Josh Staumont

Position: RHSP
Level: Double-A
Affiliate: Surprise Saguaros
League: Arizona Fall League
Born: 12/21/1993 (Age: 29)
Height: 6'3"
Weight: 200
B/T: Right / Right
Acquired: 2nd Rd., 2015 MLB First-Year Player Draft (KCR)

Prospect Spotlight

While his overall BB/9 rate of 7.6/9 IP over two levels can stand out as a cause for concern with his command profile, Staumont finished up the year improving those numbers to 2.9/9 over his last five starts (34 1/3 innings) of the season, while his SO/9 bumped up to a eye-popping 13.1/9 at Double-A Northwest Arkansas from an 11.6 rate at High A Carolina.

The Royals’ 2015 second rounder looked strong in his first AFL appearance, going three shutout innings and giving up just two hits and a walk, and striking out three.  His mechanics looked smooth and repeatable in this viewing, using a full windup with a high leg kick and staying tall with moderate extension to get some downhill plane.

His fastball sat in the 92-to-96 mph range, though he reached back for 98 mph twice in the 2nd inning.  He gets varying mild-to-moderate cut action in the lower velo band, and with late life and run to the armside in the higher ranges.  His FB command issues were mostly to the glove side, with the late life taking it out of the zone, and he did get squared up for three loud outs going up in the zone to challenging hitters.  His most impressive offering was his plus curveball, which showed above-average depth and sharp late dive on an 11-to-5 plane, and it was used most effectively as a chase pitch when it followed the higher-velo fastball.  The curve sat in the 77-to-81 mph range, but he showed great feel for the pitch, dialing it up with some snap into the 82-to-83 mph range for put-away.  He threw just two changeups, which were effectively mixed in at 78 and 80 mph with some dive.
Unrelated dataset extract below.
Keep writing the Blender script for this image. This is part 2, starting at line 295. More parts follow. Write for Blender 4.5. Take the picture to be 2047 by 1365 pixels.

So in a perfect world you’d like to see a developing changeup that reaches fringe-average or better to stay in the rotation.  But his use as a starter this year seems more an exercise in building innings (123.1 IP) and arm strength in preparation for a transition to the pen, perhaps as early as next year.  The two plus pitch profile and improvements in command later in the season screams late-inning, shutdown reliever who could give you multiple innings.